Thursday, April 28, 2011

Parting the Waters: America in the King Years, 1954-63 - Taylor Branch

Part one of Taylor Branch's three-part magnum opus, Parting the Waters is a dramatic and in-depth retelling of the rise of Martin Luther King and the Civil Rights Movement. Powerfully written, Branch's work brings the reader both to the front lines and into the back rooms of the years that would become the crucible of the American century. In Washington and globetrotting across the planet are Eisenhower, Robert and John Kennedy, J. Edgar Hoover and Richard Nixon. Yet government, Branch allows us to see, is so much more than elected officials. Here we can hear the story of John Doar, a white country lawyer from Wisconsin, and all that would bring him to Jackson, Mississippi to represent the Justice Department and quell an incipient riot following the assassination of Medgar Evers. Or, Sheriff Laurie Pritchett, who would try to forestall integration for years in Albany, Georgia.

Across the picket lines we see the political baptism of not only the Fred Shuttleworths, Diane Nash Bevels and Ralph Abernathys, but also of hundreds of thousands of nameless black (and white) Americans who would walk, ride, march, sit-in and stand-up to demand equal rights and justice for all Americans, regardless of race. By taking a broad sweep, yet maintaining crucial details, Branch brings to life the struggle and strife, the joys and pains and sometimes the abject horrors of that were an everyday reality for men and women demanding their rights across the south.

And, of course, their is King. At its core the work examines the life and times and rise of Rev. Dr. Martin Luther King, Jr. to the March on Washington and perhaps the most famous speech ever given by an American. When, as a reader, you reach that day in August 1963, one feels the tension within King and the movement. Because Branch has pulled no punches in his depiction of the strengths and weaknesses, both of the man and the Civil Rights Movement, it is hard to not get swept along with the passion and emotion as he calls out to the "snow-capped Rockies of Colorado" and down to the sweltering injustices of Mississippi. One cannot but feel the bottom fall out as a bullet takes Medgar Ever on the very night that President Kennedy would finally stand up for Civil Rights legislation. And you cannot but be overcome with awe, joy and wonder when Rev. Charles Billups calls out to Bull Connor, "Turn on your hoses. Turn loose your dogs. We will stand here 'til we die!"

Gripping, beautiful and inspiring, Branch's first part makes me all the more excited to continue the journey, even if we know that it will end most unceremoniously one April day in Memphis.

The Natural Contract - Michel Serres

French philosopher of technology Michel Serres examines how humans have become a global force on the level of the ice caps or the atmosphere.
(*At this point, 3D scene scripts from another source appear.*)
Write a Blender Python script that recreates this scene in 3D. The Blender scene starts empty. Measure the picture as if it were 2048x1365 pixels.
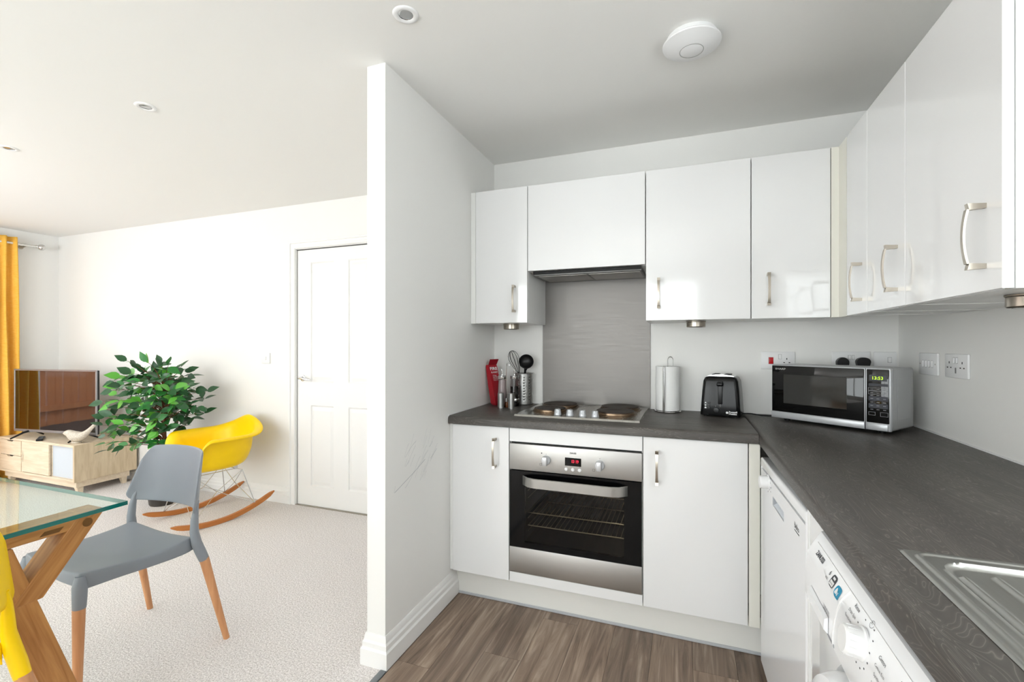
import bpy, bmesh, math, random
from mathutils import Vector, Matrix, Euler
random.seed(7)
PI = math.pi
SC = bpy.context.scene
COL = SC.collection

# ------------------------------------------------------------------ camera
cam_d = bpy.data.cameras.new('camera')
cam = bpy.data.objects.new('camera', cam_d)
COL.objects.link(cam)
cam.location = (0, 0, 1.2455)
cam.rotation_euler = (PI/2, 0, 0.3575)
cam_d.sensor_width = 36.0
cam_d.lens = 925.42/2048*36.0
cam_d.shift_y = 6.66/2048
cam_d.clip_start = 0.02
SC.camera = cam

# ------------------------------------------------------------------ view, world, lights
SC.view_settings.view_transform = 'Standard'
SC.view_settings.look = 'None'
SC.view_settings.gamma = 1.0
SC.view_settings.use_curve_mapping = False
SC.view_settings.exposure = 0.08
world = bpy.data.worlds.new('overcast_sky')
SC.world = world
world.use_nodes = True
bgn = world.node_tree.nodes['Background']
bgn.inputs['Color'].default_value = (0.96, 0.965, 1.0, 1)
bgn.inputs['Strength'].default_value = 5.4


def area(name, loc, target, sx, sy, power, color=(1, 1, 1), portal=False, spread=None):
    d = bpy.data.lights.new(name, 'AREA')
    d.shape = 'RECTANGLE'
    d.size, d.size_y = sx, sy
    d.energy = power
    d.color = color
    if spread:
        d.spread = spread
    o = bpy.data.objects.new(name, d)
    COL.objects.link(o)
    o.location = loc
    v = Vector(target) - Vector(loc)
    o.rotation_euler = v.to_track_quat('-Z', 'Y').to_euler()
    if portal:
        d.cycles.is_portal = True
    return o


# sky portal in the patio door opening of the left wall
area('patio_door_portal', (-6.045, 1.02, 1.04), (0, 1.02, 1.04), 1.85, 2.08, 1, portal=True)
# daylight of the kitchen window over the sink; then two fills added behind the photographer
area('kitchen_window_daylight', (1.0, 0.35, 1.62), (0, 0.35, 1.5), 1.3, 0.95, 3.5, (0.96, 0.98, 1.0))
area('rear_kitchen_fill', (-0.9, -2.27, 1.35), (-0.9, 0, 1.3), 2.2, 1.6, 13, (1.0, 0.985, 0.985))
area('rear_living_fill', (-3.4, -2.27, 1.25), (-3.4, 0, 1.2), 2.4, 1.9, 33, (1.0, 0.98, 0.98))
# added upward fill for the living-room ceiling; then the photographer's flash bounced behind the camera
area('living_ceiling_fill', (-4.6, 0.2, 1.65), (-4.6, 0.2, 2.3), 0.25, 0.25, 30, (1.0, 0.97, 0.985))
area('bounce_flash', (-0.35, -0.55, 1.75), (-0.35, -0.75, 2.33), 0.10, 0.10, 5.5, (1.0, 0.98, 0.97))

# ------------------------------------------------------------------ materials


def lin(c):
    r = []
    for v in c:
        v = v/255.0
        r.append(v/12.92 if v <= 0.04045 else ((v+0.055)/1.055)**2.4)
    return (r[0], r[1], r[2], 1)


MATS = {}


def mat(name, color=(200, 200, 200), rough=0.5, metal=0.0, coat=0.0, spec=0.5, trans=0.0, ior=1.45,
        emit=None, estr=0.0, noise=None, bump=None, var=None):
    """procedural principled material; noise=(scale, amount), bump=(scale, strength, distance), var=(colour2, scale vec, detail)"""
    m = bpy.data.materials.new(name)
    m.use_nodes = True
    nt = m.node_tree
    b = nt.nodes['Principled BSDF']
    b.inputs['Base Color'].default_value = lin(color)
    b.inputs['Roughness'].default_value = rough
    b.inputs['Metallic'].default_value = metal
    b.inputs['IOR'].default_value = ior
    b.inputs['Specular IOR Level'].default_value = spec
    b.inputs['Coat Weight'].default_value = coat
    b.inputs['Coat Roughness'].default_value = 0.06
    b.inputs['Transmission Weight'].default_value = trans
    if emit:
        b.inputs['Emission Color'].default_value = lin(emit)
        b.inputs['Emission Strength'].default_value = estr
    if var or noise or bump:
        tc = nt.nodes.new('ShaderNodeTexCoord')
        mp = nt.nodes.new('ShaderNodeMapping')
        nt.links.new(tc.outputs['Object'], mp.inputs['Vector'])
    if var:
        mp.inputs['Scale'].default_value = var[1]
        n = nt.nodes.new('ShaderNodeTexNoise')
        n.inputs['Scale'].default_value = 1.0
        n.inputs['Detail'].default_value = var[2]
        n.inputs['Distortion'].default_value = 0.6
        nt.links.new(mp.outputs['Vector'], n.inputs['Vector'])
        rp = nt.nodes.new('ShaderNodeValToRGB')
        rp.color_ramp.elements[0].position = 0.3
        rp.color_ramp.elements[1].position = 0.72
        rp.color_ramp.elements[0].color = lin(color)
        rp.color_ramp.elements[1].color = lin(var[0])
        nt.links.new(n.outputs['Fac'], rp.inputs['Fac'])
        nt.links.new(rp.outputs['Color'], b.inputs['Base Color'])
    if bump:
        n2 = nt.nodes.new('ShaderNodeTexNoise')
        n2.inputs['Scale'].default_value = bump[0]
        n2.inputs['Detail'].default_value = 3
        nt.links.new(tc.outputs['Object'], n2.inputs['Vector'])
        bp = nt.nodes.new('ShaderNodeBump')
        bp.inputs['Strength'].default_value = bump[1]
        bp.inputs['Distance'].default_value = bump[2]
        nt.links.new(n2.outputs['Fac'], bp.inputs['Height'])
        nt.links.new(bp.outputs['Normal'], b.inputs['Normal'])
    MATS[name] = m
    return m


M_WALL = mat('wall_paint', (240, 239, 236), 0.7, spec=0.3, bump=(180, 0.05, 0.002))
M_CEIL = mat('ceiling_paint', (240, 239, 236), 0.8, spec=0.2, bump=(150, 0.04, 0.002))
M_TRIM = mat('trim_satin', (242, 241, 239), 0.35, spec=0.4)
M_GLOSS = mat('white_gloss_lacquer', (236, 236, 236), 0.12, coat=1.0, ior=1.55)
M_CARC = mat('white_melamine', (238, 238, 236), 0.35)
M_CREAM = mat('cream_filler', (238, 236, 226), 0.3)
M_PLINTH = mat('plinth_white', (232, 231, 226), 0.35, noise=None)
M_NICKEL = mat('brushed_nickel', (176, 168, 156), 0.28, metal=1.0)
M_CHROME = mat('chrome', (215, 215, 215), 0.1, metal=1.0)
M_BLACKG = mat('black_gloss', (6, 6, 7), 0.08, spec=0.28)
M_TOAST = mat('toaster_plastic', (11, 11, 12), 0.22, spec=0.35)
M_BLACK = mat('black_plastic', (18, 18, 19), 0.35)
M_DARK = mat('dark_gap', (20, 20, 20), 0.6)
M_WPLAS = mat('white_plastic', (238, 238, 238), 0.3)
M_WAPPL = mat('appliance_enamel', (240, 241, 243), 0.12, coat=0.3)
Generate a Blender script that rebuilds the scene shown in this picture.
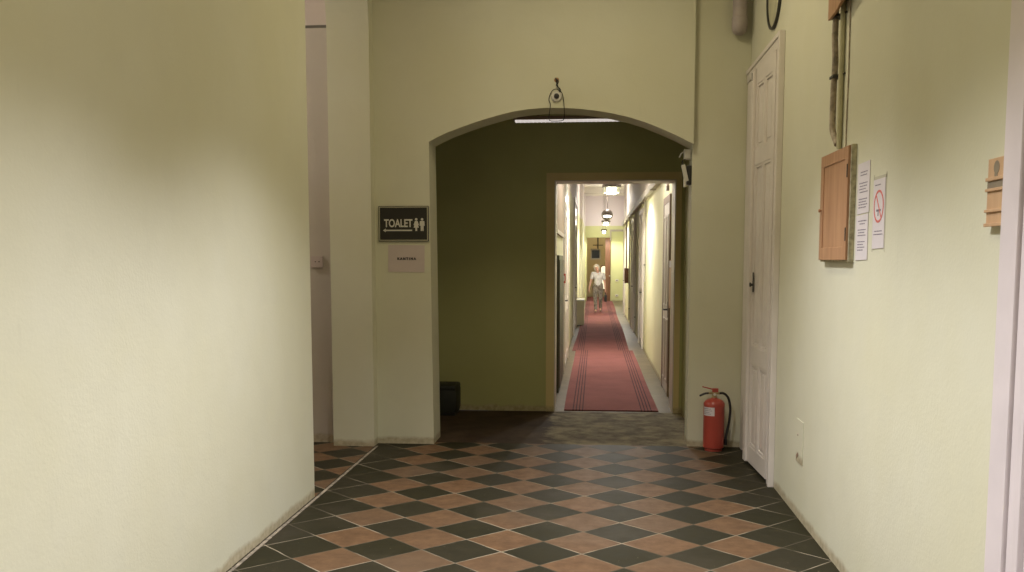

Serres writes that this "equipotency" demands that our moral world now extend beyond the social sphere to the world of things. Given our still-evolving relationship to the sciences we exist in a world that is at once more known to us and more widely understood to possibly be contrary, because of our doing, to the continuance of the human prospect. With this in mind, what are the steps to take to re-imagine a relationship to the natural world that is not premised upon "mastery and possession?" By retracing the manner in which the social sphere has come together and is premised around contestations of law and knowledge, and the differing legacies antecedent to modernity, The Natural Contract is a short volume focusing on redrawing a world in which non-humans have a voice.
For Serres, this future is one that must be understood in the light of our relationships to reason and its extension, scientific knowledge. Of primary concern is the development of an objective morality in which the natural sciences claim total authority to speak within the realms of rights and morals. Tracing the historical relationships between emergent knowledges and civil society, Serres tells us that a tension between orthodoxy (law) and heterodoxy (novel knowledge) has and always will be a realm of judgment. This is a crucial notion because it allows us to understand that there is not now, nor can ever be, a complete settled-ness to the manner in which we construct the world. Rather, knowledge and law will continue to ebb and flow in relation to one another. Further, rather than casting these two as incommensurable opposites, Serres explores how reason, which, once again, is the backbone of science, rests on exactly the same foundation as law - that of judgment. When we see these two can operate in concert, a new pathway opens up for human society to explore a future in which judgment (the realm of the social) interacts with the natural world (the realm of knowledge). Clear and very concise, The Natural Contract is highly recommended for anyone who wishes to think more deeply concerning our relationships between one another and the world around us.